* BEGIN *
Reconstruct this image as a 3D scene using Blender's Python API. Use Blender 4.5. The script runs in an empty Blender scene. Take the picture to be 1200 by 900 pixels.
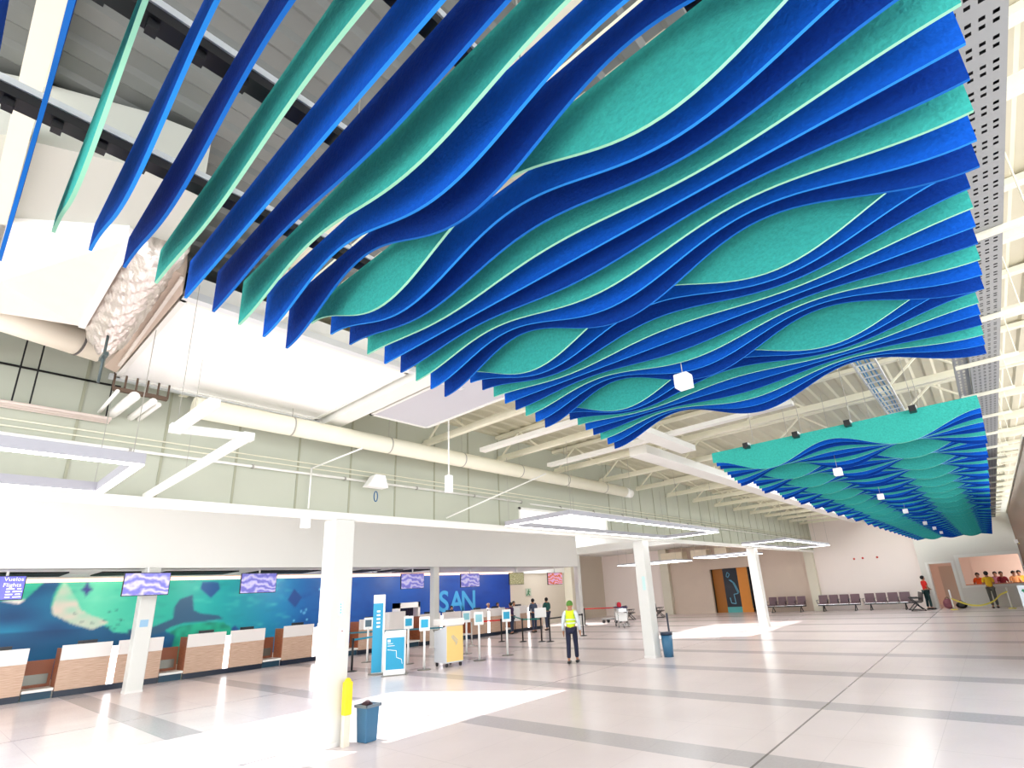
import bpy, bmesh, math, random
from mathutils import Vector, Matrix
random.seed(7)
scene = bpy.context.scene
COL = scene.collection
PI = math.pi

# ---------------------------------------------------------------- camera
MW = ((0.76251079, 0.64421622, -0.05968888), (-0.23542192, 0.19034602, -0.95307131), (-0.60262245, 0.74077922, 0.29680351))
FPX, CX, CY, EYE = 603.07, 640.8, 506.85, 2.0
cam_d = bpy.data.cameras.new('camera')
cam = bpy.data.objects.new('camera', cam_d)
COL.objects.link(cam)
cam_d.sensor_width = 36.0
cam_d.lens = FPX / 1200 * 36
cam_d.shift_x = (600 - CX) / 1200
cam_d.shift_y = (CY - 450) / 1200
cam_d.clip_end = 300
R = Matrix([[MW[r][c] * (1, -1, -1)[r] for r in range(3)] for c in range(3)])
cam.matrix_world = Matrix.Translation((0, 0, EYE)) @ R.to_4x4()
scene.camera = cam


def ray(x, y):
    a = ((x - CX) / FPX, (y - CY) / FPX, 1.0)
    return Vector([sum(MW[r][c] * a[r] for r in range(3)) for c in range(3)])


def at(x, y, ax, v):
    """point of the plane axis=v seen at a spot of the photograph (used only to read real positions off it)"""
    d = ray(x, y)
    i = 'XYZ'.index(ax)
    t = (v - (0, 0, EYE)[i]) / d[i]
    return Vector((0, 0, EYE)) + d * t


# ---------------------------------------------------------------- materials
def lin(c):
    out = []
    for v in c[:3]:
        v = v / 255.0
        out.append(v / 12.92 if v <= 0.04045 else ((v + 0.055) / 1.055) ** 2.4)
    return (*out, 1.0)


MATS = {}


def mat(name, rgb, rough=0.6, metal=0.0, noise=0.0, nscale=30.0, emit=0.0, spec=0.5, bump=0.0, alpha=None):
    if name in MATS:
        return MATS[name]
    m = bpy.data.materials.new(name)
    m.use_nodes = True
    nt = m.node_tree
    b = nt.nodes['Principled BSDF']
    b.inputs['Base Color'].default_value = lin(rgb)
    b.inputs['Roughness'].default_value = rough
    b.inputs['Metallic'].default_value = metal
    b.inputs['Specular IOR Level'].default_value = spec
    if emit:
        b.inputs['Emission Color'].default_value = lin(rgb)
        b.inputs['Emission Strength'].default_value = emit
    if noise or bump:
        tc = nt.nodes.new('ShaderNodeTexCoord')
        n = nt.nodes.new('ShaderNodeTexNoise')
        n.inputs['Scale'].default_value = nscale
        n.inputs['Detail'].default_value = 4
        nt.links.new(tc.outputs['Object'], n.inputs['Vector'])
        if noise:
            mx = nt.nodes.new('ShaderNodeMix')
            mx.data_type = 'RGBA'
            c = lin(rgb)
            mx.inputs[6].default_value = (*[v * (1 - noise) for v in c[:3]], 1)
            mx.inputs[7].default_value = (*[min(1, v * (1 + noise)) for v in c[:3]], 1)
            nt.links.new(n.outputs['Fac'], mx.inputs[0])
            nt.links.new(mx.outputs[2], b.inputs['Base Color'])
        if bump:
            bp = nt.nodes.new('ShaderNodeBump')
            bp.inputs['Strength'].default_value = bump
            bp.inputs['Distance'].default_value = 0.02
            nt.links.new(n.outputs['Fac'], bp.inputs['Height'])
            nt.links.new(bp.outputs['Normal'], b.inputs['Normal'])
    MATS[name] = m
    return m


def wood(name, c1, c2, axis='X', scale=6):
    if name in MATS:
        return MATS[name]
    m = mat(name, c1, 0.45)
    nt = m.node_tree
    b = nt.nodes['Principled BSDF']
    tc = nt.nodes.new('ShaderNodeTexCoord')
    mp = nt.nodes.new('ShaderNodeMapping')
    s = {'X': (0.6, 6, 14), 'Y': (6, 0.6, 14), 'Z': (8, 8, 0.6)}[axis]
    mp.inputs['Scale'].default_value = s
    n = nt.nodes.new('ShaderNodeTexNoise')
    n.inputs['Scale'].default_value = scale
    n.inputs['Detail'].default_value = 5
    r = nt.nodes.new('ShaderNodeValToRGB')
    r.color_ramp.elements[0].position = 0.35
    r.color_ramp.elements[1].position = 0.65
    r.color_ramp.elements[0].color = lin(c2)
    r.color_ramp.elements[1].color = lin(c1)
    nt.links.new(tc.outputs['Object'], mp.inputs['Vector'])
    nt.links.new(mp.outputs['Vector'], n.inputs['Vector'])
    nt.links.new(n.outputs['Fac'], r.inputs['Fac'])
    nt.links.new(r.outputs['Color'], b.inputs['Base Color'])
    return m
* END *
REQUIREMENTS
Please take the lines from the beginning of the data above through the line holding "PI = math.pi" and transcribe them exactly, without any pictures.

FULL SOLUTION
Reconstruct this image as a 3D scene using Blender's Python API. Use Blender 4.5. The script runs in an empty Blender scene. Take the picture to be 1200 by 900 pixels.
import bpy, bmesh, math, random
from mathutils import Vector, Matrix
random.seed(7)
scene = bpy.context.scene
COL = scene.collection
PI = math.pi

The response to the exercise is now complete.